PJM last month announced its intention to increase the maximum wind capacity factor from 80% to 100%, consistent with the modeling in MISO. (See Changes Proposed for Light Load, Wind Modeling.)
Sims said staff will conduct sensitivity analyses after finalizing their recommended changes and report back to the PC.
PJM Looks to Tweak Peak Load Forecast
PJM plans to recommend changes to improve its peak load forecasts by the end of June, officials told the PC. The revised model is an effort to better reflect customer usage, energy efficiency, weather and the impacts of “behind the meter” solar generation. (See PJM Seeking Improved Load Forecasts.)
PJM’s John Reynolds said efficiency in heating is continuing to climb, though not as dramatically in recent years. Meanwhile, cooling efficiency has leveled off and overall energy usage for cooling is expected to begin increasing by 2020.
PJM also is investigating the impact of distributed solar energy on demand. More than 1,700 MW of photovoltaic solar generation not registered as capacity resources is now receiving solar renewable energy credits in the PJM region, up from zero in 2005. Reynolds said most of the generation is in New Jersey, which has generous solar subsidies.
Planners expect to identify improvements to the model by the end of the second quarter, with revised manual language brought to stakeholders for endorsement by the end of the third quarter. Any changes would be implemented in the 2016 load forecast.
Long-Term Firm Transmission Study Endorsed
Members unanimously endorsed creating a Planning Committee sub-group to consider changes in how it studies long-term firm transmission service requests. The effort, initiated with a problem statement approved in March, is intended to ensure that individual requesters share in the cost of transmission upgrades required to serve them. (See Change Would Shift Baseline Upgrades to Network Customers.)
“PJM’s process, tools and thresholds have been established based around a local generation or transmission injection projects’ impacts and not around remote origination of energy,” according to the issue charge approved by members.
The group is expected to complete its deliberations by the end of the third quarter.
Committee Endorses Reserve Requirement Study
The PC approved revised assumptions for the 2015 PJM reserve requirement study that are expected to have a minor impact.
The study will determine the installed reserve margin, forecast pool requirement and demand resource factor for future delivery years and will look at the period from June 1, 2015, through May 31, 2026.
The two changes of note regard the computation of demand response and PJM’s proposed Capacity Performance product.
The study will use PJM’s new method of modeling demand response, which takes the average of the final amount of committed DR for the most recent three years.
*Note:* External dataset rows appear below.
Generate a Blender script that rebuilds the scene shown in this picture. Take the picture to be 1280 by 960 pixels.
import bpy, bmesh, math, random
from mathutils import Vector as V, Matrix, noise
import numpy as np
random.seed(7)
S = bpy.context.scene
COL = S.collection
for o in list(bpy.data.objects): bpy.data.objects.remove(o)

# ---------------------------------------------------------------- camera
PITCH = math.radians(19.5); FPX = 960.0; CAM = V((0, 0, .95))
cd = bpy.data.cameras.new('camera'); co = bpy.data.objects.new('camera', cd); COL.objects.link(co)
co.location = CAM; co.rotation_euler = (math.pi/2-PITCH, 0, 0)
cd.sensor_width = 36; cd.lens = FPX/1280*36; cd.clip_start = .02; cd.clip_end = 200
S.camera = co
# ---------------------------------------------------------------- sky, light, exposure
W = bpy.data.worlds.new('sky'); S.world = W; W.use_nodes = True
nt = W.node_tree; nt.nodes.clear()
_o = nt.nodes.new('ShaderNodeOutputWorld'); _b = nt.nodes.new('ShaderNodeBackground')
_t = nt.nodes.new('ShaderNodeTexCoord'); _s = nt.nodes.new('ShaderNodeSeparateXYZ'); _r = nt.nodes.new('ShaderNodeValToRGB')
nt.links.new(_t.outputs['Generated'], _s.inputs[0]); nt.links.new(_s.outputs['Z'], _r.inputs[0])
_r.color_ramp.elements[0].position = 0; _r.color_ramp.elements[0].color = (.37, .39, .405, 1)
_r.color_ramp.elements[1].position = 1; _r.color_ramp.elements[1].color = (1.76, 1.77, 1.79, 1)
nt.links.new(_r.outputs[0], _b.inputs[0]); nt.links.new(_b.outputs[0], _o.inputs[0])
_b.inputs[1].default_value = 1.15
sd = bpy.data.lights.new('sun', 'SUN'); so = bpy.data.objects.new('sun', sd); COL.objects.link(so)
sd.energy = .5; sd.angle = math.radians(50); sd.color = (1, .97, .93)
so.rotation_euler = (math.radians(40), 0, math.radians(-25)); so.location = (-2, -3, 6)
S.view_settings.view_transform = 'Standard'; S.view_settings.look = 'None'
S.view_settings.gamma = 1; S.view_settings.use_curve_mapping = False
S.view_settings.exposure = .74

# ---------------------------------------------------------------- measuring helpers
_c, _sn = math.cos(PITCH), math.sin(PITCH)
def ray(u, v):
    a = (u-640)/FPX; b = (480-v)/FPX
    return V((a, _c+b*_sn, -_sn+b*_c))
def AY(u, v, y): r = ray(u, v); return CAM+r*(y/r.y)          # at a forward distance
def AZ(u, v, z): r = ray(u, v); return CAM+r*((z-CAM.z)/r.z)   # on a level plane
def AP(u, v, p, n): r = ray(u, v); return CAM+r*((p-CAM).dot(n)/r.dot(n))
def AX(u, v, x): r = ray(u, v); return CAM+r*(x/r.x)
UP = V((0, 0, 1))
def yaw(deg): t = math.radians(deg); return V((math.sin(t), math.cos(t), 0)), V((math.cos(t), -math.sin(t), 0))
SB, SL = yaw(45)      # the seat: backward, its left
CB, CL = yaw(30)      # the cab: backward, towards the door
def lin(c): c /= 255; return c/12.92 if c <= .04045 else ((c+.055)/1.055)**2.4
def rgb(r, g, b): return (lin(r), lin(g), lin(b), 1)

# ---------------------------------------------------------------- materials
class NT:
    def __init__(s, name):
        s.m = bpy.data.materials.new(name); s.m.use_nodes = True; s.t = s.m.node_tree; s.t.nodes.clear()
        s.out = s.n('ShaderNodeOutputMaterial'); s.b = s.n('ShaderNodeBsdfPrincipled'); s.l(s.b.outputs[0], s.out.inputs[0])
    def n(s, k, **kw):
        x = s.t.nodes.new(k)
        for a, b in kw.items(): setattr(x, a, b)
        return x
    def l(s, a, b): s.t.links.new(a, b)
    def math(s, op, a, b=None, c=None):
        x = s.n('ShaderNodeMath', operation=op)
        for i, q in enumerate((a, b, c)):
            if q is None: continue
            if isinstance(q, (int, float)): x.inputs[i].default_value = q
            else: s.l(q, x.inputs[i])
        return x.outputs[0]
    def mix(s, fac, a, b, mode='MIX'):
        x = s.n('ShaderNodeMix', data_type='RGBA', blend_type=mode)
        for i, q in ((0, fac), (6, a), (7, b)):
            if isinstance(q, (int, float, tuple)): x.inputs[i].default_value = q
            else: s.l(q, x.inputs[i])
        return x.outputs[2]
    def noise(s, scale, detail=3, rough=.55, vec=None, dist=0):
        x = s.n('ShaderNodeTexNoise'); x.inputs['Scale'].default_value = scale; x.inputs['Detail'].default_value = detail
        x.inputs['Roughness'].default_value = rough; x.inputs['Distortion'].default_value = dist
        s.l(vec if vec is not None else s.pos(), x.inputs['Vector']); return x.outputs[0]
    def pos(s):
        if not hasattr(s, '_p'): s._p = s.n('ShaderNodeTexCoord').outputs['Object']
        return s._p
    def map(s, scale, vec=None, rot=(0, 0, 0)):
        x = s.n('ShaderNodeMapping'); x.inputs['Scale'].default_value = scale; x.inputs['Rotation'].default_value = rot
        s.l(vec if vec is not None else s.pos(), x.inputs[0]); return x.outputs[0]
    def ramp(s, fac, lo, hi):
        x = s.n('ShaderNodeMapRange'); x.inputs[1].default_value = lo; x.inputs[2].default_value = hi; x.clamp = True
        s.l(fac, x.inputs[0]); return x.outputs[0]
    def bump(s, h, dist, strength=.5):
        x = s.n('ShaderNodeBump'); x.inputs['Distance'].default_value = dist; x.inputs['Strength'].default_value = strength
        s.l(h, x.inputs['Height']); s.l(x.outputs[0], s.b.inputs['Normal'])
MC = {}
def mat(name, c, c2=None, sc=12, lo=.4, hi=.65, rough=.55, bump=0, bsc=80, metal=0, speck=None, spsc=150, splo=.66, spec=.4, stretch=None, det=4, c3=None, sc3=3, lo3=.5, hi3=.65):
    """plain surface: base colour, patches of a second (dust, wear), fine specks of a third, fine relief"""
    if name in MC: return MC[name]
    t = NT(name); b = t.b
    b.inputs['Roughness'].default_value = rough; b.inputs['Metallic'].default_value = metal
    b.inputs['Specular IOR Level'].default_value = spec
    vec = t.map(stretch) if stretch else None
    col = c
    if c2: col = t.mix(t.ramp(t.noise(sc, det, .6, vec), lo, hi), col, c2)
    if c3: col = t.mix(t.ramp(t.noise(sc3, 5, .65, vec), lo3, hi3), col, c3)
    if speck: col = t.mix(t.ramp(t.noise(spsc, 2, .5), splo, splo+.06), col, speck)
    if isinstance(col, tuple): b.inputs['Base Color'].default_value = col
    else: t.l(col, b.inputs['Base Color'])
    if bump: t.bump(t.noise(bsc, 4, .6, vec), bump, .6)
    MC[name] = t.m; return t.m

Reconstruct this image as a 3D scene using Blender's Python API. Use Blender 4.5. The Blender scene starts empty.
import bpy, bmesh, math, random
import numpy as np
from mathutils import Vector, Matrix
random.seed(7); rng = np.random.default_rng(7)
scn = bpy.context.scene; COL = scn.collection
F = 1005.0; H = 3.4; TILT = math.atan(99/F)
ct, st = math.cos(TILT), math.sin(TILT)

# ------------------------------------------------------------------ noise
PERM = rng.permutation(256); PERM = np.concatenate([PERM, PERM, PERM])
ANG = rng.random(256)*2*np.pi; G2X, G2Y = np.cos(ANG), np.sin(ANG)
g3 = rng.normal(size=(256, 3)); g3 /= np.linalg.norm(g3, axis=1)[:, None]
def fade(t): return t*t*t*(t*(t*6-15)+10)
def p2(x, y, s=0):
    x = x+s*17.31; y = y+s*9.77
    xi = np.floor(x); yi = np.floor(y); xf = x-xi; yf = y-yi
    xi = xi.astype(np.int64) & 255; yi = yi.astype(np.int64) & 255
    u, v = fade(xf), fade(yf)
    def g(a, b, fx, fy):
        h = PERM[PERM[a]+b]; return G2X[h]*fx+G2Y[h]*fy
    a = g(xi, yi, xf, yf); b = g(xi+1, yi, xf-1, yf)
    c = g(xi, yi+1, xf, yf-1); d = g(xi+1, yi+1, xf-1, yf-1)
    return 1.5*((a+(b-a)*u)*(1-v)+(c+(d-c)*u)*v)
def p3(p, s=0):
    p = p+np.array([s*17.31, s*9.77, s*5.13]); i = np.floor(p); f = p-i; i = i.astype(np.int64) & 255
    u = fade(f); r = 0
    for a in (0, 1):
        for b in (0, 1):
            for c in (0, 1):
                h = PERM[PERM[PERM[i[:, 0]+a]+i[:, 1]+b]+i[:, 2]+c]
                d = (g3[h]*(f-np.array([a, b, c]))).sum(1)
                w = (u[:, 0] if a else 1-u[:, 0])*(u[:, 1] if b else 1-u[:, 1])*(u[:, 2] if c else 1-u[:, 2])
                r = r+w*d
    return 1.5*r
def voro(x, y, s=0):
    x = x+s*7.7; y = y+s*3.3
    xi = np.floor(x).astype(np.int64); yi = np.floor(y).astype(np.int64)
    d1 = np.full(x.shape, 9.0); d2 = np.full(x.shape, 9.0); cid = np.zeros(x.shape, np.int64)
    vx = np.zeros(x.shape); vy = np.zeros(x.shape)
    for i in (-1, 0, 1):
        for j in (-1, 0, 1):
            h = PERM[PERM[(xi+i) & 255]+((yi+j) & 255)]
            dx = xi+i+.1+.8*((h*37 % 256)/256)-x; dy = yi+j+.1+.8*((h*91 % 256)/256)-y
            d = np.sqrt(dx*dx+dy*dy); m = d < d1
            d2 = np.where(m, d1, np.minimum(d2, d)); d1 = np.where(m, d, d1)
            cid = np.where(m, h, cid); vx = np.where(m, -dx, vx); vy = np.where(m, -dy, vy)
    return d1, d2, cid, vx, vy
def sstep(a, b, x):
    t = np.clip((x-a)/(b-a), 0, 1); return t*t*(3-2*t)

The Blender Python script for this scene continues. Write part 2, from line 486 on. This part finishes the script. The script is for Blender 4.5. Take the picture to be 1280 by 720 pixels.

Previously, forecasters used the amount that cleared the last Base Residual Auction. (See Members Endorse Change to Demand Response Modeling.)
And, because the RTO’s Capacity Performance plan is in limbo as it awaits a ruling from the Federal Energy Regulatory Commission, the study will report using two sets of parameters — one with the CP product and one under the status quo. The forecast pool requirement values that ultimately will be applied will depend on whether FERC approves PJM’s plan. (See related story, PJM Responds to FERC Queries on Capacity Performance, Requests Approval.)
Order 1000 Problem Statement Approved
The PC approved a problem statement formalizing its work on process improvements as a result of Order 1000 “lessons learned.”
Although PJM already has begun incorporating the lessons — for example, introducing an improved method for receiving document submissions from transmission developers — officials said they decided a problem statement was needed because the issue would be a “standing agenda item” for the committee in the future.
PJM’s first project under the order, soliciting a fix for stability issues at New Jersey’s Artificial Island nuclear complex, has been beset by numerous delays and controversy. Planners expect to recommend a proposal to the Board of Managers next month — more than two years after the competitive window opened. (See related story, Planners Set April 28 for Artificial Island Recommendation.)